Liquidus projections and primary solidification paths were calculated for the alloys. Each alloy is expected to form ferritic dendrites with a ferrite/TiC eutectic interdendritic structure. The calculations predict that a nominal increase of Al, Cr, Ti, or C will cause an increase in the fraction of liquid present when the primary solidification path intersects the monovariant ferrite / TiC eutectic line. This is equivalent to an increasing fraction of eutectic that is expected to form. Total fraction of eutectic measurements from the arc button melted alloys in the Fe-10wt%Al-5wt%Cr-Ti-C system follow the trend of increasing the total fraction of eutectic for increasing nominal carbon concentrations. The measured fraction of eutectic in alloys with lower titanium concentrations in the Fe-10wt%Al-5wt%Cr-Ti-C system compares well with the calculations.

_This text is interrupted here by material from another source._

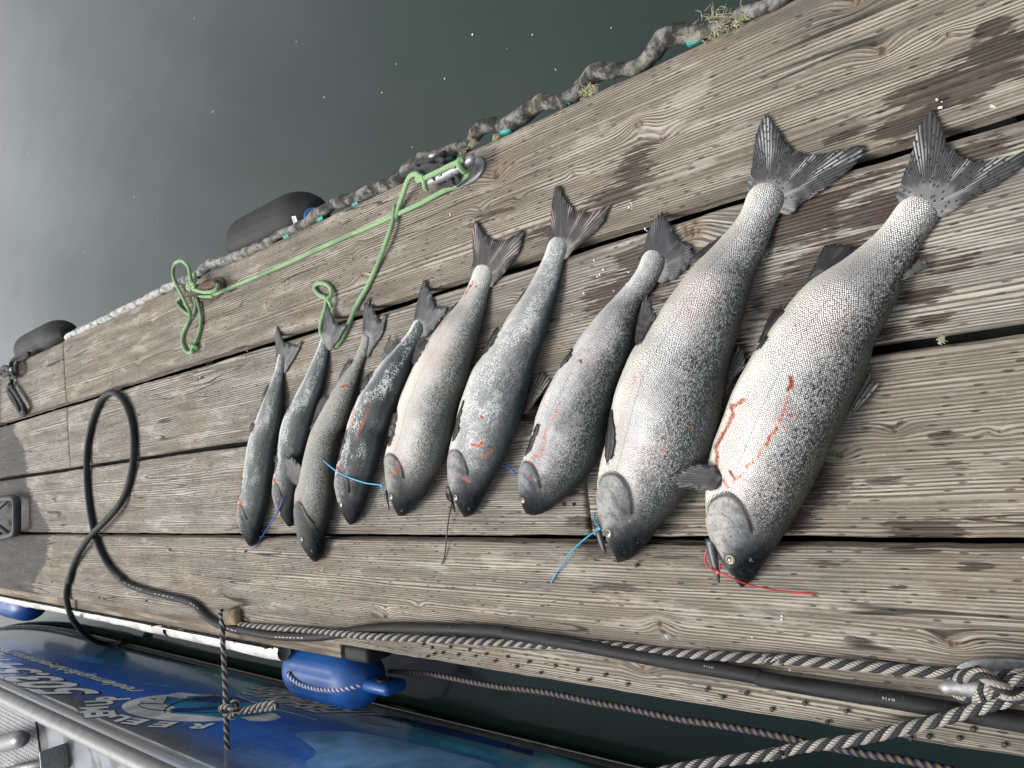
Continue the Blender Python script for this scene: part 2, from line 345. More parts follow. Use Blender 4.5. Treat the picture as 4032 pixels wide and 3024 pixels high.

Energy-dispersive spectroscopy, electron-backscatter diffraction, and X-ray diffraction techniques were used to determine the chemistry and phase-identity of the microstructures. The preliminary characterization results agree with the expectation of a ferrite dendritic structure with a ferrite/TiC eutectic. The goal of this work is to develop a model that will allow the microstructural evolution of Fe-Al-Cr-Ti-C-based weld overlays to be controlled by knowledge of the composition and solidification conditions.